▶ _What the task asks_:
Quote every line below exactly as it reads.

▶ _Record extracts_:

---+---

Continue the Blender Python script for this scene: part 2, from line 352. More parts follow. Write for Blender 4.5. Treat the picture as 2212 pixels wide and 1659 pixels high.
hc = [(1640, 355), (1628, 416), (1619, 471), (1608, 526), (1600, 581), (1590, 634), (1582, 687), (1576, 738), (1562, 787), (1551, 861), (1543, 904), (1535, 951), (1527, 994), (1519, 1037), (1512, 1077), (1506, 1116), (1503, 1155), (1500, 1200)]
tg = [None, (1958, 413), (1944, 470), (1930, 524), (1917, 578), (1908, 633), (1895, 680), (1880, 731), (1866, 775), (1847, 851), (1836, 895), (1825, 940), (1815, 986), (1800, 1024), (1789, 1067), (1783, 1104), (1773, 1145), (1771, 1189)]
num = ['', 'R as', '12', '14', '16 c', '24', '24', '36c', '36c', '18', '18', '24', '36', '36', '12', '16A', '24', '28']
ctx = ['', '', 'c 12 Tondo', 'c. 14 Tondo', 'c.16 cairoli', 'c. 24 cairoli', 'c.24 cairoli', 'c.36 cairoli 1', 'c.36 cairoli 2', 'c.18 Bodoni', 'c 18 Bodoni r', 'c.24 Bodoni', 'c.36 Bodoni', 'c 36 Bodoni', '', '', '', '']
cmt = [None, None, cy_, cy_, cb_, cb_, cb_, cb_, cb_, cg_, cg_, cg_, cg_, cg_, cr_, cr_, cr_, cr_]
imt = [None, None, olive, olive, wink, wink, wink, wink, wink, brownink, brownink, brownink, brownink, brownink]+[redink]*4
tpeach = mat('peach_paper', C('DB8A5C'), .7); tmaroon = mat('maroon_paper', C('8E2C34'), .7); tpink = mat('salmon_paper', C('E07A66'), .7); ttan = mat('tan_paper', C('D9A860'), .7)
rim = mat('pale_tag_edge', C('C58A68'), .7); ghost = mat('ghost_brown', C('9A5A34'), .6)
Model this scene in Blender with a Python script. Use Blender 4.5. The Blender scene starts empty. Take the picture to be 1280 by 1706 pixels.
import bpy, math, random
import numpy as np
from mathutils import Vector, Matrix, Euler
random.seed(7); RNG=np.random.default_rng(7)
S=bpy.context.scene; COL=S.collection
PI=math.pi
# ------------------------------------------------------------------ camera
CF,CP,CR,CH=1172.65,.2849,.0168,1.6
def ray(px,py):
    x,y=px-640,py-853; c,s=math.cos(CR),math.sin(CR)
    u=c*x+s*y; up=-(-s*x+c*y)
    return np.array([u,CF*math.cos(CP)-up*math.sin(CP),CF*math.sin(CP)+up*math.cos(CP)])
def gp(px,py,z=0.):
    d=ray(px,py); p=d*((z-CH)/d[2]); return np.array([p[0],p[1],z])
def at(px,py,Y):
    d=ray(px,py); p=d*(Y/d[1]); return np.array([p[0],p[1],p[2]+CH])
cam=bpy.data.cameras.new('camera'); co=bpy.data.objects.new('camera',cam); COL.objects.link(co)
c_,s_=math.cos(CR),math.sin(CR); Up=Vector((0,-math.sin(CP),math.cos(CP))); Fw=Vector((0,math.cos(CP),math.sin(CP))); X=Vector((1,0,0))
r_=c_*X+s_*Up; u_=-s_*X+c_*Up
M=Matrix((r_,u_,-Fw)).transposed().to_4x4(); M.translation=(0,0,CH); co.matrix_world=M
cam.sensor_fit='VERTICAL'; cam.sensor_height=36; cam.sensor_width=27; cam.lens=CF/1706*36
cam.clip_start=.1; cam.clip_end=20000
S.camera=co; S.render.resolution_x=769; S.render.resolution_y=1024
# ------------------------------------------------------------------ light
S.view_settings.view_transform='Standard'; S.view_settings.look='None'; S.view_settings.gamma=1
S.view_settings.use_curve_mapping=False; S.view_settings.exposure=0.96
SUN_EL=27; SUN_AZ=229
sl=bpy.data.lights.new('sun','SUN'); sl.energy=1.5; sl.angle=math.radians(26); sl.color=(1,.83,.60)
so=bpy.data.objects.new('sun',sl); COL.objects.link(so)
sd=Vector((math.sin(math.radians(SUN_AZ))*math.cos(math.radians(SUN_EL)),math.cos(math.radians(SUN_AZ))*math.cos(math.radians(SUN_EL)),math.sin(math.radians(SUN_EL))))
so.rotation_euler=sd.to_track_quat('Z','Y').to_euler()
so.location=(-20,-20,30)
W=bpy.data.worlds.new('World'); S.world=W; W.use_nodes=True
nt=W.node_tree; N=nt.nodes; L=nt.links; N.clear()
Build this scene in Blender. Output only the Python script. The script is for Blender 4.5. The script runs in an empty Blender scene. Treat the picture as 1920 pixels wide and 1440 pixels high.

---+---

▶ _Task answer_:
Continue the Blender Python script for this scene: part 2, from line 352. More parts follow. Write for Blender 4.5. Treat the picture as 2212 pixels wide and 1659 pixels high.
hc = [(1640, 355), (1628, 416), (1619, 471), (1608, 526), (1600, 581), (1590, 634), (1582, 687), (1576, 738), (1562, 787), (1551, 861), (1543, 904), (1535, 951), (1527, 994), (1519, 1037), (1512, 1077), (1506, 1116), (1503, 1155), (1500, 1200)]
tg = [None, (1958, 413), (1944, 470), (1930, 524), (1917, 578), (1908, 633), (1895, 680), (1880, 731), (1866, 775), (1847, 851), (1836, 895), (1825, 940), (1815, 986), (1800, 1024), (1789, 1067), (1783, 1104), (1773, 1145), (1771, 1189)]
num = ['', 'R as', '12', '14', '16 c', '24', '24', '36c', '36c', '18', '18', '24', '36', '36', '12', '16A', '24', '28']
ctx = ['', '', 'c 12 Tondo', 'c. 14 Tondo', 'c.16 cairoli', 'c. 24 cairoli', 'c.24 cairoli', 'c.36 cairoli 1', 'c.36 cairoli 2', 'c.18 Bodoni', 'c 18 Bodoni r', 'c.24 Bodoni', 'c.36 Bodoni', 'c 36 Bodoni', '', '', '', '']
cmt = [None, None, cy_, cy_, cb_, cb_, cb_, cb_, cb_, cg_, cg_, cg_, cg_, cg_, cr_, cr_, cr_, cr_]
imt = [None, None, olive, olive, wink, wink, wink, wink, wink, brownink, brownink, brownink, brownink, brownink]+[redink]*4
tpeach = mat('peach_paper', C('DB8A5C'), .7); tmaroon = mat('maroon_paper', C('8E2C34'), .7); tpink = mat('salmon_paper', C('E07A66'), .7); ttan = mat('tan_paper', C('D9A860'), .7)
rim = mat('pale_tag_edge', C('C58A68'), .7); ghost = mat('ghost_brown', C('9A5A34'), .6)
Model this scene in Blender with a Python script. Use Blender 4.5. The Blender scene starts empty. Take the picture to be 1280 by 1706 pixels.
import bpy, math, random
import numpy as np
from mathutils import Vector, Matrix, Euler
random.seed(7); RNG=np.random.default_rng(7)
S=bpy.context.scene; COL=S.collection
PI=math.pi
# ------------------------------------------------------------------ camera
CF,CP,CR,CH=1172.65,.2849,.0168,1.6
def ray(px,py):
    x,y=px-640,py-853; c,s=math.cos(CR),math.sin(CR)
    u=c*x+s*y; up=-(-s*x+c*y)
    return np.array([u,CF*math.cos(CP)-up*math.sin(CP),CF*math.sin(CP)+up*math.cos(CP)])
def gp(px,py,z=0.):
    d=ray(px,py); p=d*((z-CH)/d[2]); return np.array([p[0],p[1],z])
def at(px,py,Y):
    d=ray(px,py); p=d*(Y/d[1]); return np.array([p[0],p[1],p[2]+CH])
cam=bpy.data.cameras.new('camera'); co=bpy.data.objects.new('camera',cam); COL.objects.link(co)
c_,s_=math.cos(CR),math.sin(CR); Up=Vector((0,-math.sin(CP),math.cos(CP))); Fw=Vector((0,math.cos(CP),math.sin(CP))); X=Vector((1,0,0))
r_=c_*X+s_*Up; u_=-s_*X+c_*Up
M=Matrix((r_,u_,-Fw)).transposed().to_4x4(); M.translation=(0,0,CH); co.matrix_world=M
cam.sensor_fit='VERTICAL'; cam.sensor_height=36; cam.sensor_width=27; cam.lens=CF/1706*36
cam.clip_start=.1; cam.clip_end=20000
S.camera=co; S.render.resolution_x=769; S.render.resolution_y=1024
# ------------------------------------------------------------------ light
S.view_settings.view_transform='Standard'; S.view_settings.look='None'; S.view_settings.gamma=1
S.view_settings.use_curve_mapping=False; S.view_settings.exposure=0.96
SUN_EL=27; SUN_AZ=229
sl=bpy.data.lights.new('sun','SUN'); sl.energy=1.5; sl.angle=math.radians(26); sl.color=(1,.83,.60)
so=bpy.data.objects.new('sun',sl); COL.objects.link(so)
sd=Vector((math.sin(math.radians(SUN_AZ))*math.cos(math.radians(SUN_EL)),math.cos(math.radians(SUN_AZ))*math.cos(math.radians(SUN_EL)),math.sin(math.radians(SUN_EL))))
so.rotation_euler=sd.to_track_quat('Z','Y').to_euler()
so.location=(-20,-20,30)
W=bpy.data.worlds.new('World'); S.world=W; W.use_nodes=True
nt=W.node_tree; N=nt.nodes; L=nt.links; N.clear()
Build this scene in Blender. Output only the Python script. The script is for Blender 4.5. The script runs in an empty Blender scene. Treat the picture as 1920 pixels wide and 1440 pixels high.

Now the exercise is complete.